We are a group of 74-year olds, a few doctors and lawyers and teachers. A couple of talented musicians. All professionally successful. All went to the same public school in Los Angeles and graduated in 1966. Most went as undergrads to California colleges and universities for free.
I don’t mean with financial aid. There was no tuition to go to any campus of California’s huge system of higher ed in those days.
So, when I piped in with the view that the solution to student debt should be free college, there wasn’t disagreement.
Of course, some doubted it could be done given the politics of our time.
My high school chums are no cross section of the population. In fact, we are a pretty homogenous group. But one of the things that we all have in common was graduating high school at a time when a California kid could go to the University of California, or a state college or junior college (like me) for free, excluding some fees.
It was Governor Ronald Reagan who was responsible for ending free college in California.
Students protesting the Vietnam War and for civil rights provided a convenient target for Reagan to scape goat.
Mario Savio, leader of the Berkeley Free Speech Movement, speaks to assembled students on the campus at the University of California, Berkeley, on Dec. 7, 1964.
It was also a time when affirmative action programs led to higher Black and Brown enrollment. Another issue that Reagan and the Right could rally against.
Although the concept of a free public education through 12th grade is under attack from the right-wing and corporate privatizers, most Americans support it.
But why is free education ended at the arbitrary age of 18?
I think of access to the disciplines of knowledge and education as a principal of a democracy and shouldn’t just stop with graduation from high school.
Ending access to knowledge at 18 is a very 20th Century idea.

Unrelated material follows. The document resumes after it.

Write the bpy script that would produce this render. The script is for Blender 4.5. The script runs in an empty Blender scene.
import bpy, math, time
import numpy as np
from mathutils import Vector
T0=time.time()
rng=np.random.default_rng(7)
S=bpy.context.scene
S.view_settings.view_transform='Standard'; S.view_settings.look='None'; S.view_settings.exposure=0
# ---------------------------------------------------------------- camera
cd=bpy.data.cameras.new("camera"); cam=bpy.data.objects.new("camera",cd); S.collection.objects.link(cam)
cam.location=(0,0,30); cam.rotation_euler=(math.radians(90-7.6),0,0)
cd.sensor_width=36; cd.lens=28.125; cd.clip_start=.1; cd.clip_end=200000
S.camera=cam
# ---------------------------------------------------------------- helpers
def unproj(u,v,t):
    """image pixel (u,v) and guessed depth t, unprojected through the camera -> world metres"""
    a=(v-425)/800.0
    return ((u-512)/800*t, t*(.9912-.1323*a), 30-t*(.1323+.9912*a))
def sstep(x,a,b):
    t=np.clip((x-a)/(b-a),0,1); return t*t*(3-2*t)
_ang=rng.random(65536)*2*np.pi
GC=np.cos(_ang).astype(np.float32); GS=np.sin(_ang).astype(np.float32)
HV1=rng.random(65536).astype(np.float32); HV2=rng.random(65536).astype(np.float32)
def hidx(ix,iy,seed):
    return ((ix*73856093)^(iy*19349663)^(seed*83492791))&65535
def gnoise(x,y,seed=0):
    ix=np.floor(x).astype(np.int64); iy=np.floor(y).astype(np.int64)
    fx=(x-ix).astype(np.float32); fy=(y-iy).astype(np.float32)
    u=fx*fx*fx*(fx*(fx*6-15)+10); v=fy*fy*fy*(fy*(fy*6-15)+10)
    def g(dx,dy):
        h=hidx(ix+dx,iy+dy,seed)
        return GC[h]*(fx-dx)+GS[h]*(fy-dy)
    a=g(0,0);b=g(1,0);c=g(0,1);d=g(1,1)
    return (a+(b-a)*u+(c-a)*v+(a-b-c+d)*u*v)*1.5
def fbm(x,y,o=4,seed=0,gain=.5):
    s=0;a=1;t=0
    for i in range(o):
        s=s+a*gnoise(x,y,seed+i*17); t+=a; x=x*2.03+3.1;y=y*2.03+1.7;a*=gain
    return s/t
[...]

In his book, Democracy and Education, John Dewey wrote that for an expansive democracy we “must see to it that intellectual opportunities are accessible to all on equable and easy terms.”
Sara Goldrick-Rab, professor of educational policy studies and sociology at the University of Wisconsin-Madison, writing in the NY Times:
How we finance public higher education is a matter of political will. Universal public higher education recognizes that college must be affordable for all if it is to help drive our economy and our democracy. Lowering prices for students is just the start — it also comes with shared responsibility for funding higher education and ensuring quality. It helps students focus on learning rather than working so that they complete degrees faster and having acquired more skills. Best of all, it recognizes that ability to pay is not a marker of talent in America — unleashing the potential in us all.
But why is free education ended at the arbitrary age of 18?
Indeed.
If we need an arbitrary age, why not 18 1/2? or 19? Or 24? Or 37?
Ir really is arbitrary, and there's no reason. Everyone benefits from education, and everyone benefits from living in a society with more educated people.